When legendary adman Leo Burnett opened his agency in Chicago at the height of the Great Depression, he placed a bowl of red apples at the reception desk for any visitors who might come by. It was a small but symbolic act of generous hopefulness in a time of crushing scarcity, and it totally did not impress the local advertising community, who joked that, before long, Burnett would be selling those apples on the street.
He proved them wrong. Not only did Burnett manage to survive the lean years, he created some of the most iconic mascots, slogans, and campaigns in American history: The Jolly Green Giant. Tony the Tiger. The Marlboro Man. Allstate’s “Good Hands” and United Airlines’s “Come Fly the Friendly Skies.” Today, the company that still bears Burnett’s name is a global powerhouse — and shiny red apples have become a symbol of its earnestness and optimism.

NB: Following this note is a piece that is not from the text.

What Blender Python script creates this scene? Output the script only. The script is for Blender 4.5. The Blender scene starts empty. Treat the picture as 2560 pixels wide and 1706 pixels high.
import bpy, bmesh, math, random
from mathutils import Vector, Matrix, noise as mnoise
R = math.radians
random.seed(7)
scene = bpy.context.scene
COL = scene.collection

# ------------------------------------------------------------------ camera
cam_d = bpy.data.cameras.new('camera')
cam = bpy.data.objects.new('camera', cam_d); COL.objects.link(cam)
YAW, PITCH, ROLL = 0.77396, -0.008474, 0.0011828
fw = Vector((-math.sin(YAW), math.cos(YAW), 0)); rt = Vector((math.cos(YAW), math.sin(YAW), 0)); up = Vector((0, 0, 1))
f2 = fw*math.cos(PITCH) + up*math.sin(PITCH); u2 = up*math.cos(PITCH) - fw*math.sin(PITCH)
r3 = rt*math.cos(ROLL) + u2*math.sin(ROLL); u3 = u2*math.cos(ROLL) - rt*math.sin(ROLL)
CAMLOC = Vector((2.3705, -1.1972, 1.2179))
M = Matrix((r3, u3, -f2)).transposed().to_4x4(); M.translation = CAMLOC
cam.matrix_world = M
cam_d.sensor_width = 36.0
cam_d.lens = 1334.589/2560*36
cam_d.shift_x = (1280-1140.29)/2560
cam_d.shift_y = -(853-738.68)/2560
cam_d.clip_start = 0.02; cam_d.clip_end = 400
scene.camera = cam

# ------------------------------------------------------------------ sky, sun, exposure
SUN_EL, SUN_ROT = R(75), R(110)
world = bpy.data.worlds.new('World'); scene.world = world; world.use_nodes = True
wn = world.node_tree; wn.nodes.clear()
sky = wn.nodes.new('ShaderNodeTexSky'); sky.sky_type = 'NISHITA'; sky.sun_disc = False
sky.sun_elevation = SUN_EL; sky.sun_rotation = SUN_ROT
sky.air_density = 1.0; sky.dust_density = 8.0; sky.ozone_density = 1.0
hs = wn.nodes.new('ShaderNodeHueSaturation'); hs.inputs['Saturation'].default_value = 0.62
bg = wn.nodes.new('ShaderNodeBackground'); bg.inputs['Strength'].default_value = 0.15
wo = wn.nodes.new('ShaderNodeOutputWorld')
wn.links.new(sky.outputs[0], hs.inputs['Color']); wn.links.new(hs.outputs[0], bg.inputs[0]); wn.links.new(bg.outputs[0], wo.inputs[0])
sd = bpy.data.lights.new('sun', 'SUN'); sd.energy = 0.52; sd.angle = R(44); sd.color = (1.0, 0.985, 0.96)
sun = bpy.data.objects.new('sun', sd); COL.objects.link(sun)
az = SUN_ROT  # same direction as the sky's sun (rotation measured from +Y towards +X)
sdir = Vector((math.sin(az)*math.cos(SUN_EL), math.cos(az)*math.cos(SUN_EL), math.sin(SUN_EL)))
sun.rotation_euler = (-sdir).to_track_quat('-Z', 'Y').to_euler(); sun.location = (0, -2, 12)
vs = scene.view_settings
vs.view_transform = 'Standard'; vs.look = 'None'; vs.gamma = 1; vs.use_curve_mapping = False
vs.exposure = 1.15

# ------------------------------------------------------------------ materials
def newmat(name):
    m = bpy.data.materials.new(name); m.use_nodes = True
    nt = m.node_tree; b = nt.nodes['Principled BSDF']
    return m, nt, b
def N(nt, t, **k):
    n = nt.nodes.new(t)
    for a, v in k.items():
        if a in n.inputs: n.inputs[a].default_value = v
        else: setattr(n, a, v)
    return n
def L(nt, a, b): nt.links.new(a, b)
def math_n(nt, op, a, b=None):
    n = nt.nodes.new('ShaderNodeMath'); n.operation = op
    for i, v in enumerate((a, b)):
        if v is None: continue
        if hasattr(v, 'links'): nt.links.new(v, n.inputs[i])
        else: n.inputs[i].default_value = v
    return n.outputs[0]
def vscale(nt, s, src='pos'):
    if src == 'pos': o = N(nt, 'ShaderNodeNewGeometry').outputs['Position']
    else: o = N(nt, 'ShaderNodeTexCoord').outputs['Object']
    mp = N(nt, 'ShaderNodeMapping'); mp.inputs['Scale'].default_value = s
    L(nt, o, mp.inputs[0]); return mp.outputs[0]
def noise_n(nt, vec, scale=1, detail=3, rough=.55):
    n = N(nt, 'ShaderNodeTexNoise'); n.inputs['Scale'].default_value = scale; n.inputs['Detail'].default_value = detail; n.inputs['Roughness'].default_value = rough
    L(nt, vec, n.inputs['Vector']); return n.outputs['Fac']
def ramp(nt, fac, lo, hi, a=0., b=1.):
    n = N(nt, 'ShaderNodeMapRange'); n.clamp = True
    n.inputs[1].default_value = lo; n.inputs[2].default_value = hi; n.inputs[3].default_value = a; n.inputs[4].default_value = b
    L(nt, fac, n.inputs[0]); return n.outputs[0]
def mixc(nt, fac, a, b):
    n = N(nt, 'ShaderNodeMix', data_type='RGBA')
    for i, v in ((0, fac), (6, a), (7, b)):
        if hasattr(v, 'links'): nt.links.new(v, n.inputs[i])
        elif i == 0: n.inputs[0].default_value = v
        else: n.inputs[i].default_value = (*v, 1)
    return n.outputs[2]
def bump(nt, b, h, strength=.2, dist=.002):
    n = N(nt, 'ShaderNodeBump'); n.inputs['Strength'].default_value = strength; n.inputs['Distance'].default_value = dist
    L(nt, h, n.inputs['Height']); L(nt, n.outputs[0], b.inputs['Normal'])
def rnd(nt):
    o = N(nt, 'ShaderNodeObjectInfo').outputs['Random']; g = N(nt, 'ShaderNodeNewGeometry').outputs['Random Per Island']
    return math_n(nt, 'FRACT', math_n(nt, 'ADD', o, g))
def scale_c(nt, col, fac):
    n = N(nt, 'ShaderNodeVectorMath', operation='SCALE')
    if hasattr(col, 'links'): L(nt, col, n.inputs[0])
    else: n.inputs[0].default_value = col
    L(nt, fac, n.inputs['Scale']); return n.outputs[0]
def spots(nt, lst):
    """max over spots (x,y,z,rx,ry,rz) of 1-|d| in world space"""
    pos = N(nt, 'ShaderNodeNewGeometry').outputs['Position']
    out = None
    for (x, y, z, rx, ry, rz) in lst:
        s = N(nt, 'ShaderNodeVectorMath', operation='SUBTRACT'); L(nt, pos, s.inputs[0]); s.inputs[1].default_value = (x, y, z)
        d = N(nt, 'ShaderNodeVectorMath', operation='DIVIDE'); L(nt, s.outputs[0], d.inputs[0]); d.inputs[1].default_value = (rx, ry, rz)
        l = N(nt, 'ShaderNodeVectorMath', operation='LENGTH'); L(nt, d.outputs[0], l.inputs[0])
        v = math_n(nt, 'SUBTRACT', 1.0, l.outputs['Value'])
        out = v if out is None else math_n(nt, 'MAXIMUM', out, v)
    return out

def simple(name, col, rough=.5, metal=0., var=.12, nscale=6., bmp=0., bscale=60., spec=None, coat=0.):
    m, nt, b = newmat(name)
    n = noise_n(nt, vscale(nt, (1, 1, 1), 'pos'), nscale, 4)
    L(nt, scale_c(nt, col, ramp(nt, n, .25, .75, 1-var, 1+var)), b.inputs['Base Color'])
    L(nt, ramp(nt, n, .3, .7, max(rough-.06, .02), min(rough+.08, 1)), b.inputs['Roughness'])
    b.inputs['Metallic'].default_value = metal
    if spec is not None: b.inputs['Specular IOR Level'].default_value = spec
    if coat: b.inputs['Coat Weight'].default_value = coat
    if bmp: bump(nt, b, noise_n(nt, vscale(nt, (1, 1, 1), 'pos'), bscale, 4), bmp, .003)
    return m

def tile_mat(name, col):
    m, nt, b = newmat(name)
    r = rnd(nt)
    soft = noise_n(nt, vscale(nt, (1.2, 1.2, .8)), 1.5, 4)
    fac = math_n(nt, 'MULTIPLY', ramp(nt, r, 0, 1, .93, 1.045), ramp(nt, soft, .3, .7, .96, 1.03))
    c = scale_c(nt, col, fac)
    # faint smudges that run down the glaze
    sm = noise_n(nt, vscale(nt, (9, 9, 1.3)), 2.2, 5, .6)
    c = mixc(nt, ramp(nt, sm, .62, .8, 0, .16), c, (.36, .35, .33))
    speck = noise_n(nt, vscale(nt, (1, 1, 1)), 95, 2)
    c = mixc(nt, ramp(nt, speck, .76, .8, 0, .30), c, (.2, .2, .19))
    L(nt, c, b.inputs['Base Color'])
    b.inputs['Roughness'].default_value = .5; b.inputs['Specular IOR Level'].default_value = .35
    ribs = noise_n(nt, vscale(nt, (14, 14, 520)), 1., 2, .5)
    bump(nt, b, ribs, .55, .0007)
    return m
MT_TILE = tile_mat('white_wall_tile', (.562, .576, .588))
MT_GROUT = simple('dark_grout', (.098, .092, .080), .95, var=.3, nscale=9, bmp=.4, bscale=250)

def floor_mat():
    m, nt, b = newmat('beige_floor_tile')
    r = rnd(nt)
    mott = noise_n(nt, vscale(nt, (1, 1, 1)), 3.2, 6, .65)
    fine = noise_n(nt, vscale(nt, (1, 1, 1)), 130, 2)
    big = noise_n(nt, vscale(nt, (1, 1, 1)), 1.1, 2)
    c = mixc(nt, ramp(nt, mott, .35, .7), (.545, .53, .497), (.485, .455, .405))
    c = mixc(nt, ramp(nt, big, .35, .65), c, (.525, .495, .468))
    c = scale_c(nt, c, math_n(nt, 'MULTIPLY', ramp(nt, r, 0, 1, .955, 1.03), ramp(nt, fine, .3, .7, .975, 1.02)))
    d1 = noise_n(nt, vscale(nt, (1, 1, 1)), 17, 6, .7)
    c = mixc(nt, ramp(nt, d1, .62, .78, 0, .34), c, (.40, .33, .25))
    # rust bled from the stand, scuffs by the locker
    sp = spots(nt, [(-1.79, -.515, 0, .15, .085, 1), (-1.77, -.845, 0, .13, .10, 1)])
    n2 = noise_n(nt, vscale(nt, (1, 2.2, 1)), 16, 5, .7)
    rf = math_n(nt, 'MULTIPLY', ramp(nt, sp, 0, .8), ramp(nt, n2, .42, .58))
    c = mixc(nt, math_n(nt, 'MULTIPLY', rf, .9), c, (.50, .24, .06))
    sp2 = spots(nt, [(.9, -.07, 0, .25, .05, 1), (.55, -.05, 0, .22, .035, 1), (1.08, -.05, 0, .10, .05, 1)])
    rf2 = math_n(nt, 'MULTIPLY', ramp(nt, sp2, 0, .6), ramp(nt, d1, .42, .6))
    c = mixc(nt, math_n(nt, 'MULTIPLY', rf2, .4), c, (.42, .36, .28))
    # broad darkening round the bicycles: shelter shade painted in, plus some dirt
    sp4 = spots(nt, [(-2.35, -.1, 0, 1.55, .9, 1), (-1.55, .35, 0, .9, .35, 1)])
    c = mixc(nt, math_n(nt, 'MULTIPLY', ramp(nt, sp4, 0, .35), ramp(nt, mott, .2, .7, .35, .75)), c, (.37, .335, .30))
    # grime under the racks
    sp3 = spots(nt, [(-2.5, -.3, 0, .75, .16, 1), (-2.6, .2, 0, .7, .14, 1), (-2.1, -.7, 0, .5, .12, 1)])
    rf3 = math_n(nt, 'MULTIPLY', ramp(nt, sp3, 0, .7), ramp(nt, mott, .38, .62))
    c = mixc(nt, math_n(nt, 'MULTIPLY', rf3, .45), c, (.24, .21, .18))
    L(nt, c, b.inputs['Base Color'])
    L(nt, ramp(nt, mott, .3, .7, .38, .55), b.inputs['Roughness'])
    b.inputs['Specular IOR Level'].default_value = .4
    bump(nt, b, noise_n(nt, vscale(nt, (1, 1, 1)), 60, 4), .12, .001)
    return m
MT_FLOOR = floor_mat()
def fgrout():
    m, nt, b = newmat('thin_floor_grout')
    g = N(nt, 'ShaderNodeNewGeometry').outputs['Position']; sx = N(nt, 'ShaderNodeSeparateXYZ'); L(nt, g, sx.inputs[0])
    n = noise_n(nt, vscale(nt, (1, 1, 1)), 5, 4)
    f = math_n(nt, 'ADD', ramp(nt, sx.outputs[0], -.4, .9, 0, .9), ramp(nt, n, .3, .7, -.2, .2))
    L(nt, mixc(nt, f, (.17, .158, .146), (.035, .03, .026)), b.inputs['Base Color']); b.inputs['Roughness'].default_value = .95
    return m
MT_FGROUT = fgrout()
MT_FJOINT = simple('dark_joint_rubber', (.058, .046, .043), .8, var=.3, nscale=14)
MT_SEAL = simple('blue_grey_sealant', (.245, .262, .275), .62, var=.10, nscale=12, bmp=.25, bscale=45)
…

Positive thinking defined Burnett all his life. But he well understood that optimism doesn’t work in a vacuum. It takes blood, sweat, and tears for creative professionals to build images and concepts that resonate broadly and have staying power. That’s why big black pencils also became a Burnett company symbol: because the grandest schemes and dreams all begin life as simple sketches and rough drafts. As Burnett put it: “Big ideas come from big pencils.”
His own big ideas continue to shape the way branding agencies work today.
Selling With Warmth
Before forming his own agency, Burnett got his start as advertising director of Cadillac Clearing House in Detroit. It was there that he met his mentor Theodore F. MacManus, who introduced him to the art of the soft sell in advertising.

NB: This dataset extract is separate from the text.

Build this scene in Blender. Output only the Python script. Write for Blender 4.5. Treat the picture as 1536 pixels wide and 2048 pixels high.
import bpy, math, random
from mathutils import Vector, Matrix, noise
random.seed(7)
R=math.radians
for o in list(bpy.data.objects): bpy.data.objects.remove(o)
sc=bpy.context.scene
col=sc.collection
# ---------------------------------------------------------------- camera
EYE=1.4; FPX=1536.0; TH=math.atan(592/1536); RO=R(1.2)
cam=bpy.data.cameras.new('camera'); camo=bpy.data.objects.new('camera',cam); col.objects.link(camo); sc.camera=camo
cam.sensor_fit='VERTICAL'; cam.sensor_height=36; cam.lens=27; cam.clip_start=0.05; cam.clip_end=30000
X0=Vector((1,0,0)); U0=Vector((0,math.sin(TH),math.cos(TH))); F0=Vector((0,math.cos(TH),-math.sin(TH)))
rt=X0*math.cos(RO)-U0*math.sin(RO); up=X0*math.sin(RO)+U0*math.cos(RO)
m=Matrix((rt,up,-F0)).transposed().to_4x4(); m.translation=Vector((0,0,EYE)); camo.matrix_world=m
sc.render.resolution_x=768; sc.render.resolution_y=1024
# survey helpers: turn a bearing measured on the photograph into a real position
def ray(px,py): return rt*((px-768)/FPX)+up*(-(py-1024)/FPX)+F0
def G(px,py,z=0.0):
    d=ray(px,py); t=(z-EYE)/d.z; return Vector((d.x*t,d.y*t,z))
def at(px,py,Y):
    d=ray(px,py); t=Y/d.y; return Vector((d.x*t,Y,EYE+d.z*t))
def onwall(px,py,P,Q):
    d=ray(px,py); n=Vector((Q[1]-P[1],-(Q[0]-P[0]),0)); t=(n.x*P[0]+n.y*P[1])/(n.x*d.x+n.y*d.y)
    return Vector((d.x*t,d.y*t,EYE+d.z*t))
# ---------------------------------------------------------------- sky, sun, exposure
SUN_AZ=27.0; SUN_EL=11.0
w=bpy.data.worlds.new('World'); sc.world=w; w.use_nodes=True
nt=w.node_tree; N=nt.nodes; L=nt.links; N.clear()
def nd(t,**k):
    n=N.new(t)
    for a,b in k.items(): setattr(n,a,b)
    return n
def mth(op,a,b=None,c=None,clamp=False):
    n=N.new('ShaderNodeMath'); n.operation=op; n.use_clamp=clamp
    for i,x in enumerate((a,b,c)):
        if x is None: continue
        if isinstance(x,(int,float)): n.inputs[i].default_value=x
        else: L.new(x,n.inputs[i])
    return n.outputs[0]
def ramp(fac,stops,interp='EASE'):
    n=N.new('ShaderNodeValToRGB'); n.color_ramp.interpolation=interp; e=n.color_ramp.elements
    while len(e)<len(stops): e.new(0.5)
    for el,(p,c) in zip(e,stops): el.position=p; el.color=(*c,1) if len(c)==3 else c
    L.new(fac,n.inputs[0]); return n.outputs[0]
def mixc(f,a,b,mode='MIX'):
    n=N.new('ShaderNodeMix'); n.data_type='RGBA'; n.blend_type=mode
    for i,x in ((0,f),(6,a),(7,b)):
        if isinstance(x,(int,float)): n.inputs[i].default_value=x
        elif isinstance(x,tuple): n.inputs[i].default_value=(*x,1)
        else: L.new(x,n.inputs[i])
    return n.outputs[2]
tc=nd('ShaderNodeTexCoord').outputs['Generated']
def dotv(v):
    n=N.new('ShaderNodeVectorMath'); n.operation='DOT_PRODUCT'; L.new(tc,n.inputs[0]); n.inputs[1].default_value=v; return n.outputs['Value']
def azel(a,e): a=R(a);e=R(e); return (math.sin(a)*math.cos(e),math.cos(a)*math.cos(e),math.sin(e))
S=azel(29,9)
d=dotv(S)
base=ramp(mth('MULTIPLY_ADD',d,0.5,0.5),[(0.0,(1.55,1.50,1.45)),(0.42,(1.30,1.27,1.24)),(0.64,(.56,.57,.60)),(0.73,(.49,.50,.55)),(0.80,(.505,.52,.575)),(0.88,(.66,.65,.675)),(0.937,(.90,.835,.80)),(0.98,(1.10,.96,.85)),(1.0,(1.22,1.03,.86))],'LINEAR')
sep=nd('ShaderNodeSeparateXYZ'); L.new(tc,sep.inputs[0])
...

Rather than making specific claims and promises, MacManus favored marketing that was built around archetypal concepts, powerful emotions, and compelling imagery. Stephen Fox, author of The Mirror Maker, described MacManus’s type of advertising: “In fact, you may not even mention the product or anything about it, but instead you surround it with images and associations that are likeable and friendly and often very beautiful.”

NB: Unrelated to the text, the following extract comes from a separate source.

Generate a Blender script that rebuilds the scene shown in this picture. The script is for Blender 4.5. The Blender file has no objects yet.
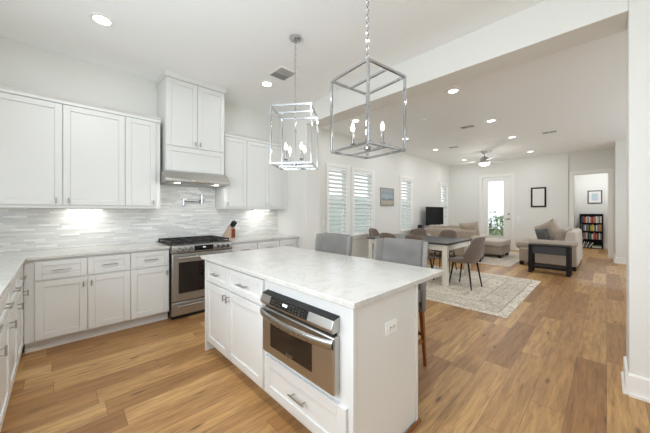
import bpy, bmesh, math, random
from mathutils import Vector, Matrix
PI = math.pi
S = bpy.context.scene
C = S.collection
random.seed(7)

# ------------------------------------------------------------------ camera, sky, big lights, exposure
YAW, F, Y0, H = 0.79942, 273.83, 211.25, 1.34
cam = bpy.data.objects.new('camera', bpy.data.cameras.new('camera')); C.objects.link(cam)
cam.location = (0, 0, H)
# forward axis is (cos yaw, sin yaw'): the right vanishing point (+X) lies YAW to the right of the optical axis
cam.rotation_euler = (PI / 2, 0, YAW - PI / 2)
cam.data.sensor_width = 36
cam.data.lens = F / 650 * 36
cam.data.shift_y = -(216.5 - Y0) / 650
cam.data.clip_start = 0.05
S.camera = cam

S.view_settings.view_transform = 'Standard'
S.view_settings.look = 'None'
S.view_settings.exposure = -1.0
S.view_settings.gamma = 1
S.view_settings.use_curve_mapping = False
S.cycles.use_denoising = True
S.cycles.max_bounces = 16
S.cycles.diffuse_bounces = 8
S.cycles.glossy_bounces = 6
S.cycles.transparent_max_bounces = 24
S.cycles.caustics_reflective = False
S.cycles.caustics_refractive = False
S.cycles.sample_clamp_indirect = 6

W = bpy.data.worlds.new('sky'); S.world = W; W.use_nodes = True
bg = W.node_tree.nodes['Background']
bg.inputs['Color'].default_value = (0.86, 0.94, 1.0, 1)
bg.inputs['Strength'].default_value = 3.6

def area(name, loc, size, power, direction, col=(1, 1, 1), spread=PI):
    l = bpy.data.lights.new(name, 'AREA'); l.energy = power; l.color = col; l.spread = spread
    if isinstance(size, tuple): l.shape = 'RECTANGLE'; l.size, l.size_y = size
    else: l.shape = 'DISK'; l.size = size
    o = bpy.data.objects.new(name, l); C.objects.link(o); o.location = loc
    o.rotation_euler = Vector(direction).to_track_quat('-Z', 'Y').to_euler()
    return o
DAY = (0.79, 0.89, 1.0)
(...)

Burnett took this idea farther. As Time magazine reporter Stewart Ewen wrote in a 1998 article: “Burnett moved the image to center stage. Visual eloquence, he was convinced, was far more persuasive, more poignant, than labored narratives, verbose logic or empty promises. Visuals appealed to the ‘basic emotions and primitive instincts’ of consumers.”
Burnett’s next job was at Homer McKee in Indianapolis. The agency’s eponymous founder helped Leo refine the soft sell approach into a signature style: “[McKee] gave me my first feel of what I have come to regard as the ‘warm sell’ as contrasted to the ‘hard sell’ and ‘soft sell.’”
The “warm sell” took the low pressure, visionary approach of a soft sell and added in true human emotions and feelings of connectedness. According to Burnett: “The work of an advertising agency is warmly and immediately human. It deals with human needs, wants, dreams and hopes. Its ‘product’ cannot be turned out on an assembly line.”
Inherent Drama
Burnett described one of the key components of his warm sell techniques as “dramatic realism,” a push to reveal the “inherent drama” in every product. He built brand equity by unearthing that essential aspect and bringing it to the fore. Once he found that core idea, he used the power of shared emotions and experiences to make it stick in people’s minds.
He rejected outright the notion of misleading or tricking consumers out of their hard-earned money. He also dismissed the use of superficial promotional tactics like contests or sexually suggestive imagery. “Anyone who thinks that people can be fooled or pushed around has an inaccurate and pretty low estimate of people — and he won’t do very well in advertising” he once said.
Burnett believed in the American ideal and traded heavily on its defining characteristics, such as strength, tradition, comfort, and family. His heartland-rooted values informed all his creations — which is perhaps, why they resonated so broadly and have proven timeless.
The Jolly Green Giant represents the bounty of nature. Tony the Tiger is a symbol of energy and fun. The Marlboro Man singlehandedly made a cigarette formerly marketed to women the most popular and unequivocally masculine brand in the market.
More Than Just Money
At the end of his career, Leo Burnett delivered a speech at his agency’s Christmas party that would become legendary in the industry as the “When To Take My Name Off The Door” speech.
The company he founded should only someday give up his name, he told them, if “you forget that the sheer fun of ad-making and the lift you get out of it — the creative climate of the place — should be as important as money to the very special breed of writers and artists and business professionals who compose this company of ours — and make it tick.”
Advertising has changed a lot since Burnett passed away in 1971. But most of those changes are about the mechanisms of advertising — not its underlying principles. Leo Burnett’s techniques, his ethos, and his drive still inspire us today, and the “warm sell” still holds sway.